Nemmeno la storia è poi riuscita a giustificare la propaganda americana. Dalle conversazioni rese pubbliche tra l’allora Presidente americano Harry Truman e il suo ministro della guerra Harry Stimson risulta come la scelta di utilizzare l’ordigno atomico fosse dettata sostanzialmente dalla volontà di dimostrare la propria forza all’Unione Sovietica. Non solo. Il fatto che il 9 agosto Stalin abbia dato inizio all’invasione della Manciuria giapponese, dimostra come gli Stati Uniti avessero fretta di prendersi il Giappone prima dell’arrivo dell’Armata Rossa. Le stesse dinamiche che qualche mese prima si erano viste intorno a Berlino.

L’indifferenza verso la sorte dei civili

Dagli stessi documenti emerge poi come tra Presidente e Ministro non ci fosse alcun interesse sugli effetti della bomba sulla popolazione civile. Già nel ’45 per la politica americana le morti civili erano classificate come danni collaterali, accettabili ai fini dell’obiettivo. La stessa brutalità asettica testimoniata diversi decenni dopo nel materiale divulgato da Julian Assange, che vede protagonisti di massacri di civili sempre loro: gli Stati Uniti.

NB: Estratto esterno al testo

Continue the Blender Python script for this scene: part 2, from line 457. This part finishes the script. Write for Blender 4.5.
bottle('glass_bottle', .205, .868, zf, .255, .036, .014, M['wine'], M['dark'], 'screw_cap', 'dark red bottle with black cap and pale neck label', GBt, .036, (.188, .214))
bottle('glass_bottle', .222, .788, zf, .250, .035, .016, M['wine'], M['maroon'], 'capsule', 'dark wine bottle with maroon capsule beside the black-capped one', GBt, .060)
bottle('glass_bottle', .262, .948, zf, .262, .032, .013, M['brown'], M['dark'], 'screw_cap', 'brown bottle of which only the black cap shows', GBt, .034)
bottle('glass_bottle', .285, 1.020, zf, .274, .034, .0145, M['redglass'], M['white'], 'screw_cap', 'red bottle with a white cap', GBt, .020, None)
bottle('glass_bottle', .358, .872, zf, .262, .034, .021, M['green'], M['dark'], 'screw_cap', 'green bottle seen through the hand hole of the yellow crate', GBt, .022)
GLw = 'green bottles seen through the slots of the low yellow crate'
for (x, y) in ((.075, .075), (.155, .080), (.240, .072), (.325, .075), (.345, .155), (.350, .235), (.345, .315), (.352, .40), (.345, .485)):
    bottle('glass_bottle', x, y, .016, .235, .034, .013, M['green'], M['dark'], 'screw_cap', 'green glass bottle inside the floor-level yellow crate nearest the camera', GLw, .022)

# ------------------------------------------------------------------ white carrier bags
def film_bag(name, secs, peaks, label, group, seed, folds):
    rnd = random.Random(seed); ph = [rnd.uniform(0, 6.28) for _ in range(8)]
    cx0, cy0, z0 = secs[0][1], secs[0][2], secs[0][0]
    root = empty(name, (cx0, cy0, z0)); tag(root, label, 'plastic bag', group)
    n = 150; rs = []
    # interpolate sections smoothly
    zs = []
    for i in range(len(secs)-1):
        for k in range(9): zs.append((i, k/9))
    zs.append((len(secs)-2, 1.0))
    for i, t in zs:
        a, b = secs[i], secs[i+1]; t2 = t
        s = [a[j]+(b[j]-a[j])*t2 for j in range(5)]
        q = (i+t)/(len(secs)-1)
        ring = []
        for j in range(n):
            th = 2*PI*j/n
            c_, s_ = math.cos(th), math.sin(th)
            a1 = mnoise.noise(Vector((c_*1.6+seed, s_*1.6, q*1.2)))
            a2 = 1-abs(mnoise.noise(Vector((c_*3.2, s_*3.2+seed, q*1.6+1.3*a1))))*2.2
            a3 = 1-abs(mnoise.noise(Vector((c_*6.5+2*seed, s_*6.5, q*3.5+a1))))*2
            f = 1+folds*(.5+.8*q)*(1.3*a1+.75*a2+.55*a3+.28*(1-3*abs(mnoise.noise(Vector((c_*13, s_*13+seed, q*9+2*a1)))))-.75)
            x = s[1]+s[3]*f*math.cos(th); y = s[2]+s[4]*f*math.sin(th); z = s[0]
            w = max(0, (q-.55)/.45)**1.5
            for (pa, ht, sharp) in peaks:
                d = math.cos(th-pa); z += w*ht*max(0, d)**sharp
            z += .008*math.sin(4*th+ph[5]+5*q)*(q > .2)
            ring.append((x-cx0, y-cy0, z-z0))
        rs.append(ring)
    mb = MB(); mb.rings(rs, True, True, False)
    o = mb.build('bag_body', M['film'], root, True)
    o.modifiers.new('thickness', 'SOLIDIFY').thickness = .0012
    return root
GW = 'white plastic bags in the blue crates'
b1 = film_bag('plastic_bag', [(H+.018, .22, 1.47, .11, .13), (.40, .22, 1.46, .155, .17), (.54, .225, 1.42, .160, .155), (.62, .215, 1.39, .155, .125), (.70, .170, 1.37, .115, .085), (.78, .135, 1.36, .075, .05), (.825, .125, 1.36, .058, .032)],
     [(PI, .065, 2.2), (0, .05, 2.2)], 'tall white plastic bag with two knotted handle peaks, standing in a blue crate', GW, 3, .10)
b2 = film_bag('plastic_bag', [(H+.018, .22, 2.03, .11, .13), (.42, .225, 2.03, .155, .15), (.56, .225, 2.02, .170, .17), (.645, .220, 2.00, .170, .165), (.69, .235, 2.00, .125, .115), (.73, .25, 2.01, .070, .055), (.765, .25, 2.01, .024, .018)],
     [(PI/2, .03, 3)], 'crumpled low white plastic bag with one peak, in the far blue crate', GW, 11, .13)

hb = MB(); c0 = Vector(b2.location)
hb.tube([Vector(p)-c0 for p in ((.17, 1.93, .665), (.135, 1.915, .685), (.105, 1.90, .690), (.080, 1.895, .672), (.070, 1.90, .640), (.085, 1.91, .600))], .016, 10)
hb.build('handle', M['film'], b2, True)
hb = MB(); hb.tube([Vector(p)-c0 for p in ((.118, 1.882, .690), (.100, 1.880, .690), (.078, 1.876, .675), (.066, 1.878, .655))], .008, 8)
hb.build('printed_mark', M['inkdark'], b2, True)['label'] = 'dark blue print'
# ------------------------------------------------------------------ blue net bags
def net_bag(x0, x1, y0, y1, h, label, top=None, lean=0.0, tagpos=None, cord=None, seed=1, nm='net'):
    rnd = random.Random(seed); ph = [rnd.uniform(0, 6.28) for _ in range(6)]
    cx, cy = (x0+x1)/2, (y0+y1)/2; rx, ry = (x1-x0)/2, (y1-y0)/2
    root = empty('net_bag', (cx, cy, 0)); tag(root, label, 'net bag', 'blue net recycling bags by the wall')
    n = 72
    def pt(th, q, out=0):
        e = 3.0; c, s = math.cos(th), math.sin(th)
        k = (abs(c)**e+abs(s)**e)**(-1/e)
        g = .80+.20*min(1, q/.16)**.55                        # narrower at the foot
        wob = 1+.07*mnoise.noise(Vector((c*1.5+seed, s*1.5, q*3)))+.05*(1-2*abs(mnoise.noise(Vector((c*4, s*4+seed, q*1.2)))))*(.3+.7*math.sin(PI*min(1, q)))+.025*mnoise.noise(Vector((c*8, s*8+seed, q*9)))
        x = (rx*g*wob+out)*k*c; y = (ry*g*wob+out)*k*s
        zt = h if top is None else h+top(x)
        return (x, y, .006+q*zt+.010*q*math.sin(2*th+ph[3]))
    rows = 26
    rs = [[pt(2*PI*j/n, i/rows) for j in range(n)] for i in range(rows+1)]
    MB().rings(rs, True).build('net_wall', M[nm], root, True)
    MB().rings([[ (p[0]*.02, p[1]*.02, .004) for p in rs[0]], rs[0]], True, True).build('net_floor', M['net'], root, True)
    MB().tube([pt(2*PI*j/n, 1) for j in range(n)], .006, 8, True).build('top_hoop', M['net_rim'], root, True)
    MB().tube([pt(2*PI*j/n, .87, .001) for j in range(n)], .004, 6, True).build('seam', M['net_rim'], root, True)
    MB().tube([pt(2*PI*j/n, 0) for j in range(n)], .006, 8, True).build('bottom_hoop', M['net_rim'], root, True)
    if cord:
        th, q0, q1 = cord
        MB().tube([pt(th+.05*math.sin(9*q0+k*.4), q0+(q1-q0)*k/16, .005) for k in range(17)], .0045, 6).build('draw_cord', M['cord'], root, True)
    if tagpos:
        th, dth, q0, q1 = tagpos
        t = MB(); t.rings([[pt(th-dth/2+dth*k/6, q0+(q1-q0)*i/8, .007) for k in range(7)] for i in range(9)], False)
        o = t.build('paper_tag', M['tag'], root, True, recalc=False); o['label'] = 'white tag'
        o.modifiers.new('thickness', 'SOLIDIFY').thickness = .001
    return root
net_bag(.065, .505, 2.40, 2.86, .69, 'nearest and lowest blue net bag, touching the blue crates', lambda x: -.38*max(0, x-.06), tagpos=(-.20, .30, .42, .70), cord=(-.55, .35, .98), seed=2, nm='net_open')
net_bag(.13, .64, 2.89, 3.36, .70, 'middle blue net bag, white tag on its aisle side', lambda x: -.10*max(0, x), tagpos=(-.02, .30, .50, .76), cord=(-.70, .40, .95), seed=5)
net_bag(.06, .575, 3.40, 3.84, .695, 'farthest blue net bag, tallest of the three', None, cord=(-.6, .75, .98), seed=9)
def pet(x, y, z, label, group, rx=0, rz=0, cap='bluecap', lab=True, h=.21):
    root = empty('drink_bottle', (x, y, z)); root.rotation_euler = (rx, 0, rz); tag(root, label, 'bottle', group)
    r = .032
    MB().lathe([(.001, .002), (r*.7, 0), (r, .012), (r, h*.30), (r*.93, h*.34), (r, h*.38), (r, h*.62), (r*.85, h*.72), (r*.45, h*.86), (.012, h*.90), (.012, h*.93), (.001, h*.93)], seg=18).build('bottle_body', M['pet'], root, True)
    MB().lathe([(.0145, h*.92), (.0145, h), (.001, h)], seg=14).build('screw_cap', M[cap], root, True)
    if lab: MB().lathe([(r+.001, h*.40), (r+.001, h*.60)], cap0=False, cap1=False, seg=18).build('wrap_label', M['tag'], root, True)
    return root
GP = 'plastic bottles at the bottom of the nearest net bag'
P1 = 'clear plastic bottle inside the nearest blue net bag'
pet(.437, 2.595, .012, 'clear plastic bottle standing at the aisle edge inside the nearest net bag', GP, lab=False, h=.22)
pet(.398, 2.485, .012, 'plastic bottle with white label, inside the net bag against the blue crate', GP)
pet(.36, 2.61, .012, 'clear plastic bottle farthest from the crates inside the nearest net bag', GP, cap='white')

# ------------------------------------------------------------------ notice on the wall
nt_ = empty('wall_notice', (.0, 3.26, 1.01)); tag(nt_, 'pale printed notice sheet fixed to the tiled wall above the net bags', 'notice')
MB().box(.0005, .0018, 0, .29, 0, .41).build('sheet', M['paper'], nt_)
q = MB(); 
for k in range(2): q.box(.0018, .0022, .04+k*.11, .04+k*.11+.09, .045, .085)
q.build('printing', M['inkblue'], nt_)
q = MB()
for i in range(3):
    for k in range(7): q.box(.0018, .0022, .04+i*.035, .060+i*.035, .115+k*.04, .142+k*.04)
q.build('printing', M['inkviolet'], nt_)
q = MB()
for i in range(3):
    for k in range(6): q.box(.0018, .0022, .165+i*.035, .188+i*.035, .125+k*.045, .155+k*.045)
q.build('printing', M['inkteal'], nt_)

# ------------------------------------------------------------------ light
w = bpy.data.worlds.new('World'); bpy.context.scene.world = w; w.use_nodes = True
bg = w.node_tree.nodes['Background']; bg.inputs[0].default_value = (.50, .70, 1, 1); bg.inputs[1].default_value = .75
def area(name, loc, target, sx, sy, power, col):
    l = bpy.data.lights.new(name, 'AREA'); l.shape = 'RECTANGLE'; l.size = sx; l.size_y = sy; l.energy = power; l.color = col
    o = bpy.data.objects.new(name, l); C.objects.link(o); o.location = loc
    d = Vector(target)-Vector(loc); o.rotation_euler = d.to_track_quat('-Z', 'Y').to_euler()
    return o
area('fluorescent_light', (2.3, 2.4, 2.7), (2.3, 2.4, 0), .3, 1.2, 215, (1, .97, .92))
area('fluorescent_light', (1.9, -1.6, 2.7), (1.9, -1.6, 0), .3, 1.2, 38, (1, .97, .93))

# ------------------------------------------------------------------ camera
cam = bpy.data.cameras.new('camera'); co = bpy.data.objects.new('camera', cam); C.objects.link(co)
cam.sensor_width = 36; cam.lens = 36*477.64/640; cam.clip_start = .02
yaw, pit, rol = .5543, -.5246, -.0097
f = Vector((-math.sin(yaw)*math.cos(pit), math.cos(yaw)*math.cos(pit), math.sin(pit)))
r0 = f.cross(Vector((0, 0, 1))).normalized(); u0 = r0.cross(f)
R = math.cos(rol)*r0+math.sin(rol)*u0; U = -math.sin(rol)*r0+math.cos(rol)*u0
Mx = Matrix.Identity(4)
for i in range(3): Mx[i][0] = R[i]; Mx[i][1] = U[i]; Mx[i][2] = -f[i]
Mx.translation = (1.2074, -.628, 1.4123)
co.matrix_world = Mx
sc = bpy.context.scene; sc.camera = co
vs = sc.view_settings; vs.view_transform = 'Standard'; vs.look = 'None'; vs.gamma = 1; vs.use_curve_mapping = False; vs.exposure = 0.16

“Se i tedeschi avessero gettato bombe atomiche sulle città al posto nostro, avremmo definito lo sgancio di bombe atomiche sulle città come un crimine di guerra e avremmo condannato a morte i tedeschi colpevoli di questo crimine a Norimberga e li avremmo impiccati”, ebbe a dichiarare Leó Szilárd, fisico americano collega di Einstein all’interno del progetto Manhattan.

Impunità totale

E infatti come nel consueto stile a stelle e strisce al crimine conclamato non è mai stata corrisposta alcuna pena. Truman e Stimson, i principali sponsor dell’atomica su Hiroshima, sono morti da eroi e addirittura nella pagina Wikipedia di quest’ultimo si può leggere che: “dimostrò tutto il suo valore ed ebbe una parte importante nell’andamento delle operazioni”.

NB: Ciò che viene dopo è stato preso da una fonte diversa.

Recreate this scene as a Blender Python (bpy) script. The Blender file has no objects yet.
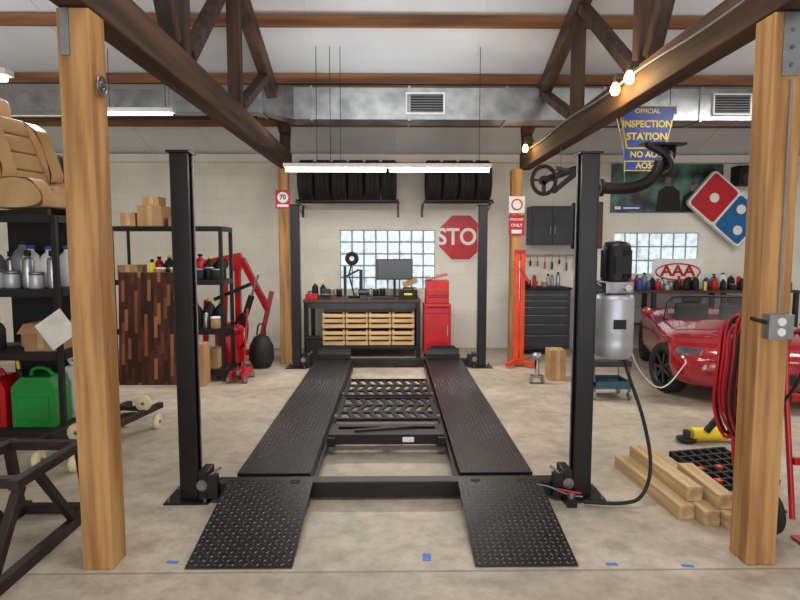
import bpy, math, random
from mathutils import Vector, Matrix, Euler
random.seed(5)
S=bpy.context.scene
COL=S.collection
S.view_settings.view_transform='Standard'
pi=math.pi
# ---------------------------------------------------------------- materials
def lin(c):
    o=[]
    for x in c[:3]:
        x=x/255.0
        o.append(x/12.92 if x<=.04045 else ((x+.055)/1.055)**2.4)
    return (o[0],o[1],o[2],1)
MATS={}
def P(name,c,r=.5,m=0,c2=None,sc=6,st=(1,1,1),bump=0,em=0,det=4,lo=.35,hi=.65,coat=0,trans=0,alpha=1):
    if name in MATS: return MATS[name]
    M=bpy.data.materials.new(name); M.use_nodes=True
    nt=M.node_tree; b=nt.nodes['Principled BSDF']
    if c2 is None: c2=tuple(x*.88 for x in c)
    tc=nt.nodes.new('ShaderNodeTexCoord'); mp=nt.nodes.new('ShaderNodeMapping')
    mp.inputs['Scale'].default_value=st
    nz=nt.nodes.new('ShaderNodeTexNoise'); nz.inputs['Scale'].default_value=sc; nz.inputs['Detail'].default_value=det
    cr=nt.nodes.new('ShaderNodeValToRGB')
    cr.color_ramp.elements[0].position=lo; cr.color_ramp.elements[1].position=hi
    cr.color_ramp.elements[0].color=lin(c2); cr.color_ramp.elements[1].color=lin(c)
    L=nt.links.new
    L(tc.outputs['Object'],mp.inputs['Vector']); L(mp.outputs[0],nz.inputs['Vector'])
    L(nz.outputs['Fac'],cr.inputs[0]); L(cr.outputs[0],b.inputs['Base Color'])
    b.inputs['Roughness'].default_value=r; b.inputs['Metallic'].default_value=m
    if coat: b.inputs['Coat Weight'].default_value=coat
    if trans: b.inputs['Transmission Weight'].default_value=trans
    if alpha<1: b.inputs['Alpha'].default_value=alpha
    if bump:
        bp=nt.nodes.new('ShaderNodeBump'); bp.inputs['Strength'].default_value=bump; bp.inputs['Distance'].default_value=.01
        L(nz.outputs['Fac'],bp.inputs['Height']); L(bp.outputs[0],b.inputs['Normal'])
    if em:
        L(cr.outputs[0],b.inputs['Emission Color']); b.inputs['Emission Strength'].default_value=em
    MATS[name]=M
    return M
def mth(nt,op,a,b=None,clamp=False):
    n=nt.nodes.new('ShaderNodeMath'); n.operation=op; n.use_clamp=clamp
    for i,x in enumerate((a,b)):
        if x is None: continue
        if isinstance(x,(int,float)): n.inputs[i].default_value=x
        else: nt.links.new(x,n.inputs[i])
    return n.outputs[0]
def wood(name,c,c2,axis='z',r=.6,k=9,bump=.15):
    s=[k,k,k]; s['xyz'.index(axis)]=k*.07
    return P(name,c,r,0,c2,1.6,tuple(s),bump,det=6,lo=.38,hi=.62)
DIA=P('plate_black',(30,30,31),.36,.3,(22,22,23),4)
TRD=P('tread_edge',(84,84,86),.3,.6,(62,62,64),9)
def concrete():
    M=P('concrete',(202,191,173),.5,0,(166,154,137),1.1,det=9,lo=.3,hi=.7)
    nt=M.node_tree; b=nt.nodes['Principled BSDF']; L=nt.links.new
    tc=nt.nodes.new('ShaderNodeTexCoord'); sp=nt.nodes.new('ShaderNodeSeparateXYZ'); L(tc.outputs['Object'],sp.inputs[0])
    src=b.inputs['Base Color'].links[0].from_socket
    n2=nt.nodes.new('ShaderNodeTexNoise'); n2.inputs['Scale'].default_value=7; n2.inputs['Detail'].default_value=10; n2.inputs['Roughness'].default_value=.75
    L(tc.outputs['Object'],n2.inputs['Vector'])
    cr=nt.nodes.new('ShaderNodeValToRGB'); cr.color_ramp.elements[0].position=.32; cr.color_ramp.elements[1].position=.6
    cr.color_ramp.elements[0].color=(.55,.52,.48,1); cr.color_ramp.elements[1].color=(1,1,1,1); L(n2.outputs['Fac'],cr.inputs[0])
    mx=nt.nodes.new('ShaderNodeMix'); mx.data_type='RGBA'; mx.blend_type='MULTIPLY'; mx.inputs[0].default_value=.8
    L(src,mx.inputs[6]); L(cr.outputs[0],mx.inputs[7])
    n3=nt.nodes.new('ShaderNodeTexNoise'); n3.inputs['Scale'].default_value=2.1; n3.inputs['Detail'].default_value=8; n3.inputs['Roughness'].default_value=.65; L(tc.outputs['Object'],n3.inputs['Vector'])
    stn=mth(nt,'MULTIPLY',mth(nt,'SUBTRACT',n3.outputs['Fac'],.54,True),2.2,True)
    n4=nt.nodes.new('ShaderNodeTexNoise'); n4.inputs['Scale'].default_value=26; n4.inputs['Detail'].default_value=3; L(tc.outputs['Object'],n4.inputs['Vector'])
    spk=mth(nt,'MULTIPLY',mth(nt,'SUBTRACT',n4.outputs['Fac'],.70,True),5,True)
    stn=mth(nt,'ADD',stn,spk)
    jl=mth(nt,'LESS_THAN',mth(nt,'ABSOLUTE',mth(nt,'SUBTRACT',sp.outputs[1],2.77)),.008)
    ap=mth(nt,'LESS_THAN',sp.outputs[1],2.77)
    dk=mth(nt,'ADD',stn,mth(nt,'ADD',mth(nt,'MULTIPLY',jl,.45),mth(nt,'MULTIPLY',ap,.10)),True)
    m2=nt.nodes.new('ShaderNodeMix'); m2.data_type='RGBA'; L(dk,m2.inputs[0]); L(mx.outputs[2],m2.inputs[6]); m2.inputs[7].default_value=lin((82,72,62))
    L(m2.outputs[2],b.inputs['Base Color'])
    bp=nt.nodes.new('ShaderNodeBump'); bp.inputs['Strength'].default_value=.15; bp.inputs['Distance'].default_value=.01
    L(n2.outputs['Fac'],bp.inputs['Height']); L(bp.outputs[0],b.inputs['Normal'])
    return M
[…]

Per non farsi mancare nulla il pilota dell’aereo che sganciò la bomba su Hiroshima, Paul Tibbets, venne persino promosso dopo la guerra, morendo poi alla veneranda età di 92 anni. “Abbiamo i sentimenti, ma dobbiamo metterli da parte. Sapevamo che avremmo ucciso persone a destra e a manca, ma il mio unico interesse era di fare il migliore lavoro possibile”, questo il pensiero di Tibbets, parole perfettamente sovrapponibili alle tante confessioni rilasciate dai gerarchi nazisti durante il processo di Norimberga.

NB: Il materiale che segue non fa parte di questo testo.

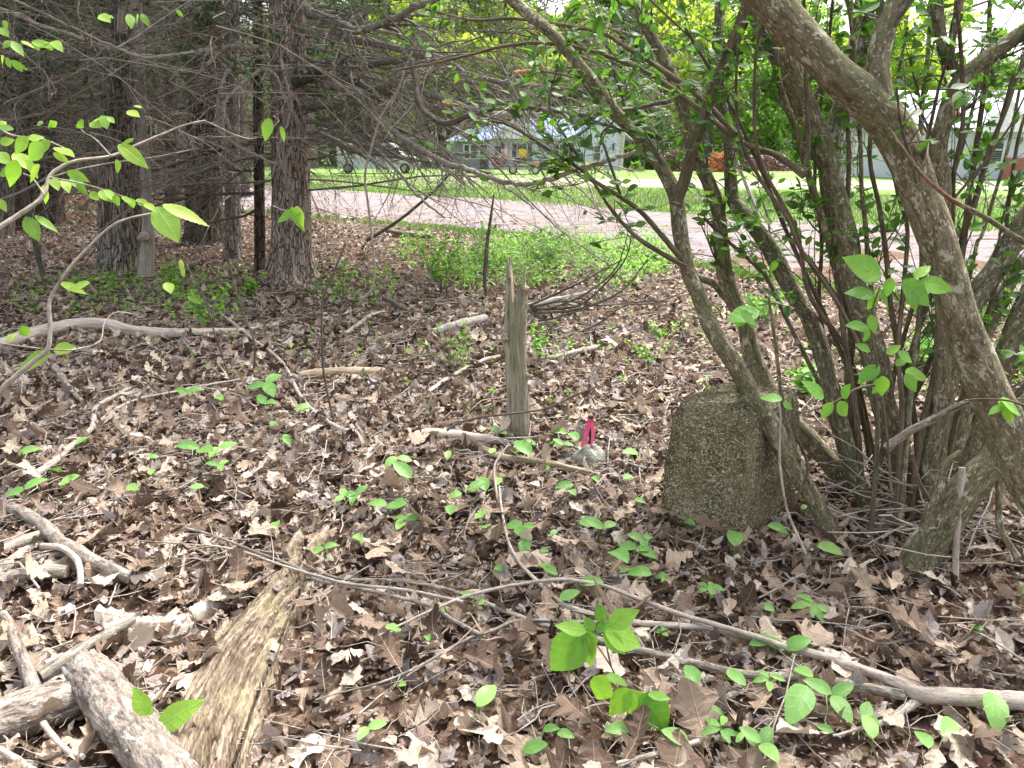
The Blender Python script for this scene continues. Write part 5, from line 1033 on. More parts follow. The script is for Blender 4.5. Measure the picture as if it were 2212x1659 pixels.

E ancora oggi Washington guarda con estremo distacco la ricorrenza della distruzione di Hiroshima. Con molta calma, solo nel 2016, per la prima volta un Presidente americano, in quel caso Obama, si è recato in Giappone in occasione della commemorazione. Una visita prettamente turistica visto che Obama non fece alcun mea culpa, come se la bomba nucleare fosse arrivata così per caso dal cielo.

Quello che è stato il peccato originale americano ne è poi diventato il tratto distintivo in tutti i teatri di guerra aperti fino ad oggi: Corea, Vietnam, America Latina, Iraq, Somalia, Serbia, Afghanistan, Libia, Siria. L’unica speranza che può arrivare dalle ceneri di Hiroshima è quella di un nuovo ordine senza più il suo ingombrante padrone.